The AFL has grown in popularity over its 20 seasons, though it’s hardly a big-time draw most nights, with fans frequently numbering in the low hundreds. Certainly the crowds are nothing like the cacophonous frenzy drawn to some of the Caribbean Series leagues. Still, whatever they lack in drawing power is made up in peace of mind, though even Arizona isn’t completely safe. Reds prospect Dernell Stenson was killed in a carjacking while playing in the AFL in November 2003.

Most ball players would probably still rather take their chances in Arizona, Florida, or California than in Venezuela or Mexico these days. There would likely be no shortage of guys interested in playing a couple of months in sunny South Florida or California in December and January, perhaps with a shot at a spot in the Caribbean Series for the league champion. Rosters could be filled with veteran minor leaguers and any big league players interested in playing.

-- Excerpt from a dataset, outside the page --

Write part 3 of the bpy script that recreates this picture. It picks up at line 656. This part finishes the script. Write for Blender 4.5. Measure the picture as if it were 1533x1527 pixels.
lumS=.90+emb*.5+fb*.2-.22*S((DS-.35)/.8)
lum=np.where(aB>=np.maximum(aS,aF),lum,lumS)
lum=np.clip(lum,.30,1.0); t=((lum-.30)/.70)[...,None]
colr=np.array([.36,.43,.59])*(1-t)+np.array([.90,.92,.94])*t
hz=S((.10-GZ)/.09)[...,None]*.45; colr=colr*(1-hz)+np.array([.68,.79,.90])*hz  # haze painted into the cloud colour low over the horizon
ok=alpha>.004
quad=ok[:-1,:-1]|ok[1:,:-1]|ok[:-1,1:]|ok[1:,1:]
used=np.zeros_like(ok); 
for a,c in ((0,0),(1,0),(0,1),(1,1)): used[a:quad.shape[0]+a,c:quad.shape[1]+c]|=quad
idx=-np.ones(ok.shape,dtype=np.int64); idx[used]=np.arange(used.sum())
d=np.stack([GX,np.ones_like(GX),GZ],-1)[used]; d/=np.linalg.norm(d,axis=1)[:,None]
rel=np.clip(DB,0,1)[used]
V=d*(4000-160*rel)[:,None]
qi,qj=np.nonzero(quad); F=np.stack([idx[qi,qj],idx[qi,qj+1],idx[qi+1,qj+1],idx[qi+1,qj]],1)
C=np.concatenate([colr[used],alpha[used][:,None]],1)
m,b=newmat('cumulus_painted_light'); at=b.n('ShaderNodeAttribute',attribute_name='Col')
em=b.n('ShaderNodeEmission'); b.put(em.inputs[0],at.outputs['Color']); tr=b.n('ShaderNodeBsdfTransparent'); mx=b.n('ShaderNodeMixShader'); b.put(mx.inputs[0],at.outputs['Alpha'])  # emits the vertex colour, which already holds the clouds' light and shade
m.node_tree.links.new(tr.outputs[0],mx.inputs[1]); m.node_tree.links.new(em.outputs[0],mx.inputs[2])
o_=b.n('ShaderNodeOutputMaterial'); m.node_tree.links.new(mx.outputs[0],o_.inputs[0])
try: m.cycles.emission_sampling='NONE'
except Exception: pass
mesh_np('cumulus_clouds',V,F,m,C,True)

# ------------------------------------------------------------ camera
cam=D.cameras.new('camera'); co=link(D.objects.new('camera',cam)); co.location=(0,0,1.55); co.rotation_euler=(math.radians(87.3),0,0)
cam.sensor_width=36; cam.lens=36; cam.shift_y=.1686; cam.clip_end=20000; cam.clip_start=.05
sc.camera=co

The level of play might be similar to Triple-A.

Professional baseball was once a staple of the Southern California winter, with a number of Hall of Famers having participated in the California Winter League in the early 1900s. Negro leaguers found an opportunity there to play with and against white major leaguers long before Jackie Robinson broke the game’s color barrier in 1947. Barnstorming teams, both black and white, swung through on their tours of the country.

The popularity of winter ball helped pave the way for major league teams to move west, proving Southern California was rabid enough to support the Dodgers in the late ‘50s. One 1946 contest pitting Satchel Paige against Bob Feller drew 22,577 fans to Los Angeles’ Wrigley Field. In Satch, Dizzy, and Rapid Robert, a tale of interracial barnstorming in the first half of the 20th century, author Timothy Gay devotes quite a bit of space to the history of baseball’s winters in California.

Certainly times are different now. With every major league game televised, the drawing-card factor of earlier days isn’t necessarily there. This may not be a money maker, though any live games in winter would look better on the MLB Network than whatever they’re showing as they grind through the offseason.

But the main motivation shouldn’t be financial. What’s the cost of a life? At the rate things are unfolding down in Venezuela and Mexico, it won’t be long until we’re asking that question. We very nearly did last week.